I can’t say the same for Kimchi Family, even though it seems to be a show geared toward women. Its girls all fulfill traditional roles: they’re teachers and mothers and suppliers of comfort. God help them if they have plans in life beyond docile housewifery, because Kimchi Family certainly won’t—it will instead paint them as cold, cruel abandoners of children who are worthy of forgiveness and nothing more. Also, note that chef in particular is one of the things Kimchi Family don’t allow its women to be. Professional chefs, after all, are men; a woman at the stove is nothing more than a mother. Although Heaven, Earth, and Man is owned by the Lee family, neither daughter has been groomed to take the helm after their father. By the end of TbDW, in contrast, it’s a principled, savvy woman who’s leading the entire intelligence agency.

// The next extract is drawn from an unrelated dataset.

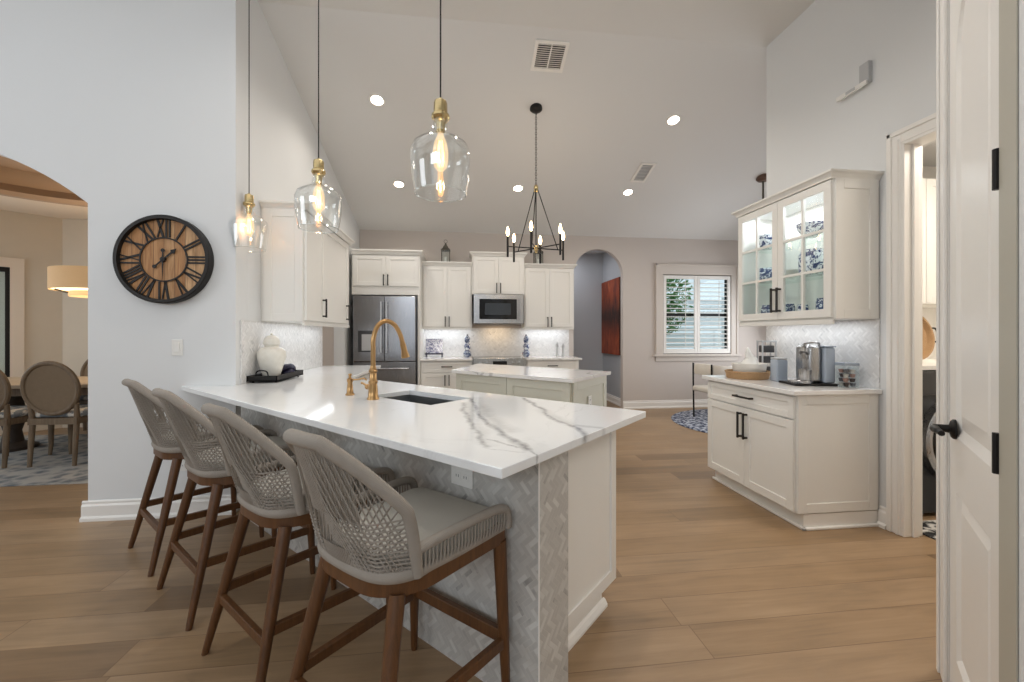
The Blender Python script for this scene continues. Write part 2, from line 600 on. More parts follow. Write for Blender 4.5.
# peninsula frame: p along the counter (towards the clock wall), q across it (away from the stools)
P0 = Vector((0.11, 1.14, 0))
C45 = math.sqrt(0.5)


def PQ(p, q, z=0.0):
    return Vector((P0.x + C45 * (q - p), P0.y + C45 * (p + q), z))


# ---------------------------------------------------------------- setting
CE = 3.93                                   # flat ceiling
BY, BZ, KY = 6.89, 2.945, 3.55              # back wall depth, ceiling height there, fold line
LX = -1.607                                  # kitchen's left wall


def ceil_z(y):
    return CE if y < KY else CE + (BZ - CE) * (y - KY) / (BY - KY)


b = MB()
b.box(-7, 6.2, -5, 8.6, -0.12, 0)
struct(b.build('floor', 'floor'), 'wide light oak plank floor running through kitchen and dining', 'floor')

b = MB()                                    # ceiling: flat over the great room, sloping down to the back wall
sec = [(-5.0, CE), (KY, CE), (7.0, ceil_z(7.0)), (7.0, ceil_z(7.0) + 0.15), (KY, CE + 0.15), (-5.0, CE + 0.15)]
b.prism(sec, (), -7.0, 6.2, Matrix(((0, 0, 1, 0), (1, 0, 0, 0), (0, 1, 0, 0), (0, 0, 0, 1))))
struct(b.build('ceiling', 'ceiling'), 'pale vaulted ceiling sloping down to the back wall', 'ceiling')

# clock wall with the dining arch (plane Y = 3.18, 0.16 thick)
FY = 3.215
AX0, AX1, ACX, ACZ, AR = -4.925, -2.557, -3.741, 0.767, 1.848
arch = []
a0 = math.atan2(2.188 - ACZ, AX1 - ACX)
for k in range(25):
    a = a0 + (PI - 2 * a0) * k / 24
    arch.append((ACX + AR * math.cos(a), ACZ + AR * math.sin(a)))
outl = [(-7, 0), (AX0, 0)] + arch[::-1] + [(AX1, 0), (LX, 0), (LX, CE), (-7, CE)]
b = MB().prism(outl, (), 0, 0.16, plane_xz(FY))
struct(b.build('wall_front', 'wall'), 'pale wall holding the clock with arched dining opening', 'wall')

# kitchen left wall: solid to 5.07, doorway beyond, header above, then up to the fridge
sec = [(3.376, 0), (5.07, 0), (5.07, 2.1), (6.02, 2.1), (6.02, 0), (6.9, 0), (6.9, ceil_z(6.9)), (KY, CE), (3.376, CE)]
b = MB().prism(sec, (), -0.14, 0.0, plane_yz(LX))
struct(b.build('wall_left', 'wall'), 'left kitchen wall behind the white wall cabinets', 'wall')
b = MB().box(-2.9, LX - 0.15, 6.3, 6.42, 0, 2.6)
struct(b.build('wall_passage', 'brown'), 'brown passage wall seen beyond the tiled backsplash', 'wall')
b = MB().box(-2.0, LX - 0.14, 6.03, 6.29, 0, 2.1)
struct(b.build('trim_1', 'back_wall'), 'beige return of the passage opening beside the refrigerator', 'trim')

# back wall with arch and window opening
ar2 = [(2.318 + 0.435 * math.cos(PI * k / 20), 2.296 + 0.435 * math.sin(PI * k / 20)) for k in range(21)]
outl = [(LX - 0.14, 0), (1.883, 0)] + ar2[::-1] + [(2.753, 0), (5.75, 0), (5.75, BZ), (LX - 0.14, BZ)]
WX0, WX1, WZ0, WZ1 = 3.47, 4.74, 0.925, 2.32
b = MB().prism(outl, [[(WX0, WZ0), (WX1, WZ0), (WX1, WZ1), (WX0, WZ1)]], 0, 0.11, plane_xz(BY))
struct(b.build('wall_back', 'back_wall'), 'beige back wall with arched hall opening and shuttered window', 'wall')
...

Time between Dog and Wolf is the exact opposite of Kimchi Family on another front, too. TbDW is beautifully but economically done, with few examples of the hammy overacting (Song Il Gook, I’m talking about you) and baroque direction that characterize pretty much everything about Kimchi Family. In that show, one 10-second reaction shot is never enough: instead, it has to drag out for forty or fifty seconds, giving the actor plenty of time to cycle between four or five different expressions. Its every scene is full of bizarre, unnecessary camera angles: all the zooming and cutting to point-of-view shots from behind random scenery gets distracting after a while. There are even instances when the two halves of a split-screen phone conversation each suffer from multiple, separate cuts and angle changes. (This actually reminded me of a moment in one of the Naked Gun movies when a camera zooms in on an actor, then zooms in some more, and finally zooms in to the point of smacking him in the face. It’s a miracle the cast of Kimchi Family survived, really.)

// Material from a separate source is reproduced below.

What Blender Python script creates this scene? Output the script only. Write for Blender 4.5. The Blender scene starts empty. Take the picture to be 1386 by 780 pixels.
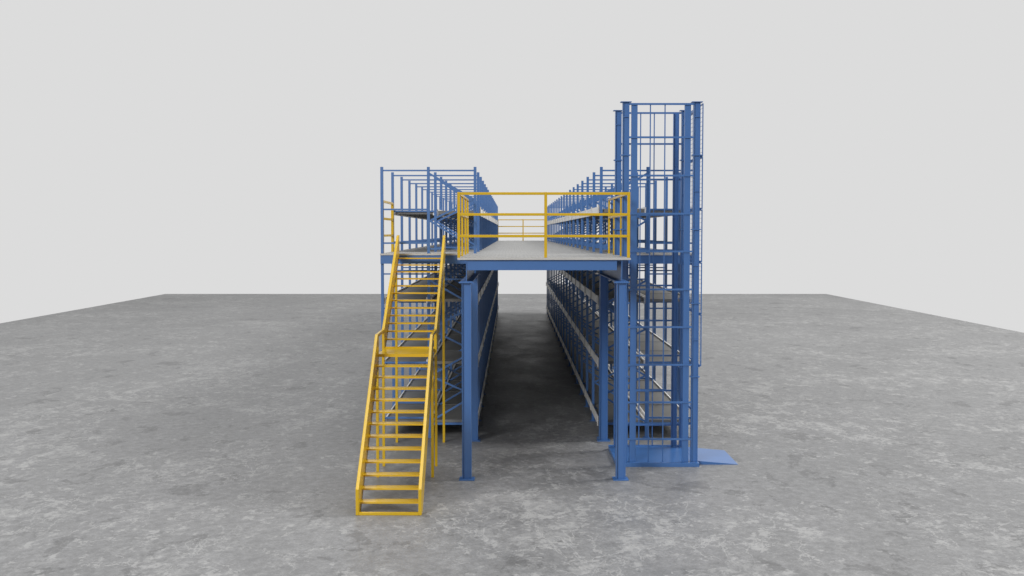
import bpy, bmesh, math
from mathutils import Vector, Matrix
R = math.radians
sc = bpy.context.scene
C = sc.collection

# ------------------------------------------------------------------ materials
def nodes(name):
    m = bpy.data.materials.new(name); m.use_nodes = True
    nt = m.node_tree; return m, nt, nt.nodes['Principled BSDF']
def N(nt, kind, **kw):
    n = nt.nodes.new(kind)
    for k, v in kw.items(): setattr(n, k, v)
    return n
def ramp(nt, src, stops):
    r = N(nt, 'ShaderNodeValToRGB'); e = r.color_ramp.elements
    while len(e) > 1: e.remove(e[-1])
    for i, (p, c) in enumerate(stops):
        if i: el = e.new(p)
        else: el = e[0]; el.position = p
        el.color = (c, c, c, 1) if not isinstance(c, tuple) else (*c, 1)
    nt.links.new(src, r.inputs[0]); return r.outputs[0]
def mixc(nt, mode, fac, a, b):
    m = N(nt, 'ShaderNodeMix', data_type='RGBA', blend_type=mode)
    for s, v in ((0, fac), (6, a), (7, b)):
        if isinstance(v, (int, float)): m.inputs[s].default_value = v if s == 0 else (v, v, v, 1)
        elif isinstance(v, tuple): m.inputs[s].default_value = (*v, 1)
        else: nt.links.new(v, m.inputs[s])
    return m.outputs[2]
def coords(nt, scale=(1, 1, 1), rot=(0, 0, 0)):
    t = N(nt, 'ShaderNodeTexCoord'); mp = N(nt, 'ShaderNodeMapping')
    mp.inputs['Scale'].default_value = scale; mp.inputs['Rotation'].default_value = rot
    nt.links.new(t.outputs['Object'], mp.inputs[0]); return mp.outputs[0]
def noise(nt, v, scale, detail=6, rough=.55, dist=0.0, lac=2.0):
    n = N(nt, 'ShaderNodeTexNoise'); n.inputs['Scale'].default_value = scale
    n.inputs['Detail'].default_value = detail; n.inputs['Roughness'].default_value = rough
    n.inputs['Distortion'].default_value = dist; n.inputs['Lacunarity'].default_value = lac
    nt.links.new(v, n.inputs['Vector']); return n.outputs['Fac']

def paint(name, col, rough, var=.06, spec=.5, metal=0.0):
    m, nt, b = nodes(name)
    v = coords(nt)
    f = noise(nt, v, 3.0, 5, .6)
    c = mixc(nt, 'MULTIPLY', 1.0, col, ramp(nt, f, [(.3, 1 - var), (.7, 1.0)]))
    nt.links.new(c, b.inputs['Base Color'])
    f2 = noise(nt, v, 14.0, 4, .6)
    rr = N(nt, 'ShaderNodeMapRange'); rr.inputs[3].default_value = rough; rr.inputs[4].default_value = rough + .006
    nt.links.new(f2, rr.inputs[0]); nt.links.new(rr.outputs[0], b.inputs['Roughness'])
    b.inputs['Specular IOR Level'].default_value = spec
    b.inputs['Metallic'].default_value = metal
    return m

BLUE = paint('blue_powder_coat', (.048, .144, .375), .33, .06, .9)
YEL = paint('yellow_powder_coat', (.60, .385, .015), .24, .03, .5)
TAB = paint('dull_zinc_connector', (.50, .49, .47), .5, .1, .4)
SHELF = paint('grey_sheet_steel', (.165, .163, .157), .5, .10, .5)
LIP = paint('galvanised_lip', (.84, .83, .81), .38, .10, .5)

def deck_mat():
    m, nt, b = nodes('embossed_deck_board')
    v = coords(nt)
    br = N(nt, 'ShaderNodeTexBrick'); br.offset = .5
    br.inputs['Scale'].default_value = 1.0
    br.inputs['Brick Width'].default_value = .12; br.inputs['Row Height'].default_value = .06
    br.inputs['Mortar Size'].default_value = .012; br.inputs['Mortar Smooth'].default_value = .4
    br.inputs['Color1'].default_value = (.365, .365, .36, 1); br.inputs['Color2'].default_value = (.33, .33, .326, 1)
    br.inputs['Mortar'].default_value = (.245, .245, .242, 1)
    mo = N(nt, 'ShaderNodeVectorMath', operation='ADD'); mo.inputs[1].default_value = (.01, .033, 0)
    nt.links.new(v, mo.inputs[0]); nt.links.new(mo.outputs[0], br.inputs['Vector'])
    f = noise(nt, v, 1.6, 5, .6)
    c = mixc(nt, 'MULTIPLY', 1.0, br.outputs['Color'], ramp(nt, f, [(.3, .86), (.7, 1.0)]))
    nt.links.new(c, b.inputs['Base Color'])
    b.inputs['Roughness'].default_value = .5
    bp = N(nt, 'ShaderNodeBump'); bp.inputs['Strength'].default_value = .6; bp.inputs['Distance'].default_value = .008
    inv = N(nt, 'ShaderNodeMath', operation='SUBTRACT'); inv.inputs[0].default_value = 1
    nt.links.new(br.outputs['Fac'], inv.inputs[1]); nt.links.new(inv.outputs[0], bp.inputs['Height'])
    nt.links.new(bp.outputs[0], b.inputs['Normal'])
    return m
DECK = deck_mat()

def concrete():
    m, nt, b = nodes('weathered_concrete')
    v = coords(nt, (1.35, .80, 1), (0, 0, R(26)))
    v2 = coords(nt, (1.15, .95, 1), (0, 0, R(-20)))
    def mth(op, x, y):
        n = N(nt, 'ShaderNodeMath', operation=op)
        for i, q in enumerate((x, y)):
            if isinstance(q, (int, float)): n.inputs[i].default_value = q
            else: nt.links.new(q, n.inputs[i])
        return n.outputs[0]
    def mul(x, y): return mth('MULTIPLY', x, y)
    def add(x, y): return mth('ADD', x, y)
    def dev(x, k): return mul(mth('SUBTRACT', x, .5), k)
    big = noise(nt, v2, .09, 3, .5, .3)
    mid = noise(nt, v, .75, 9, .66, .5)
    fine = noise(nt, v2, 6.0, 10, .75)
    grain = noise(nt, v2, 30.0, 5, .8)
    patch = noise(nt, v2, .26, 4, .55, .5)
    f1 = noise(nt, v, 1.3, 15, .70, .15)
    f2 = noise(nt, v2, 9.5, 9, .74)
    f3 = noise(nt, v, 2.6, 15, .66, .1)
    base = mixc(nt, 'MULTIPLY', 1.0, (.190, .191, .194), ramp(nt, big, [(.3, .92), (.7, 1.07)]))
    base = mixc(nt, 'MULTIPLY', 1.0, base, ramp(nt, mid, [(.32, .86), (.5, .98), (.68, 1.10)]))
    base = mixc(nt, 'MULTIPLY', 1.0, base, ramp(nt, fine, [(.34, .76), (.5, 1.0), (.66, 1.26)]))
    base = mixc(nt, 'MULTIPLY', 1.0, base, ramp(nt, grain, [(.34, .84), (.66, 1.16)]))
    # ragged pale flakes, dense where the patch noise is high
    fl = add(add(f1, dev(f2, .9)), dev(patch, .45))
    base = mixc(nt, 'MIX', mul(ramp(nt, fl, [(.555, 0.0), (.575, .62), (.66, 1.0)]), .36), base, (.335, .336, .335))
    fs = add(add(f3, dev(f2, .7)), dev(patch, .30))
    base = mixc(nt, 'MIX', mul(ramp(nt, fs, [(.600, 0.0), (.615, 1.0)]), .42), base, (.37, .37, .368))
    # smooth darker worn islands
    dk_ = add(add(noise(nt, v, 1.1, 12, .62, .3), dev(f2, .25)), dev(patch, .25))
    base = mixc(nt, 'MULTIPLY', 1.0, base, ramp(nt, dk_, [(.375, .74), (.392, 1.0)]))
    pits = noise(nt, v2, 11.0, 6, .6)
    base = mixc(nt, 'MULTIPLY', 1.0, base, ramp(nt, pits, [(.30, .70), (.335, 1.0)]))
    # crisp veins of laitance
    ve = noise(nt, v, .8, 12, .60, .5)
    aa = mth('ABSOLUTE', mth('SUBTRACT', ve, .5), 0)
    base = mixc(nt, 'MIX', mul(ramp(nt, aa, [(0.0, .8), (.007, 0.0)]), ramp(nt, patch, [(.44, 0.0), (.54, 1.0)])), base, (.37, .37, .368))
    nt.links.new(base, b.inputs['Base Color'])
    nt.links.new(ramp(nt, mid, [(.3, .40), (.7, .58)]), b.inputs['Roughness'])
    bp = N(nt, 'ShaderNodeBump'); bp.inputs['Strength'].default_value = .4; bp.inputs['Distance'].default_value = .012
    nt.links.new(fine, bp.inputs['Height']); nt.links.new(bp.outputs[0], b.inputs['Normal'])
    b.inputs['Specular IOR Level'].default_value = .5
    return m
CONC = concrete()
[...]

Instead of feeling self-indulgent and pointless like much of Kimchi Family’s camera work, Time between Dog and Wolf’s direction is calculated to bring the viewer into its characters’ minds: After sustaining a head injury the male lead loses his memory. In the moment he realizes he’s a stranger to himself, there’s a point-of-view shot of the actor looking into a mirrored sun-catcher, which blurs and distorts and replicates his face to the point of unrecognizability, to both him and us. And this is just the tip of the iceberg when it comes to meaningful filming techniques—it’s clear that somebody really thought about this show, and worked to film it in the most compelling, appropriate ways.

Then, of course, there’s TbDW’s big finale. It’s one thing to cry at the end of a drama, but it’s another to get goosebumps. An epic shootout staged in a house of mirrors, it’s the show’s final, greatest comment about personal identity and the power of fatherhood.

That, my friends, is some tasty kimchi. If number 56 on the DramaTic list of best dramas is this good, the mind boggles at how fabulous number 1 must be.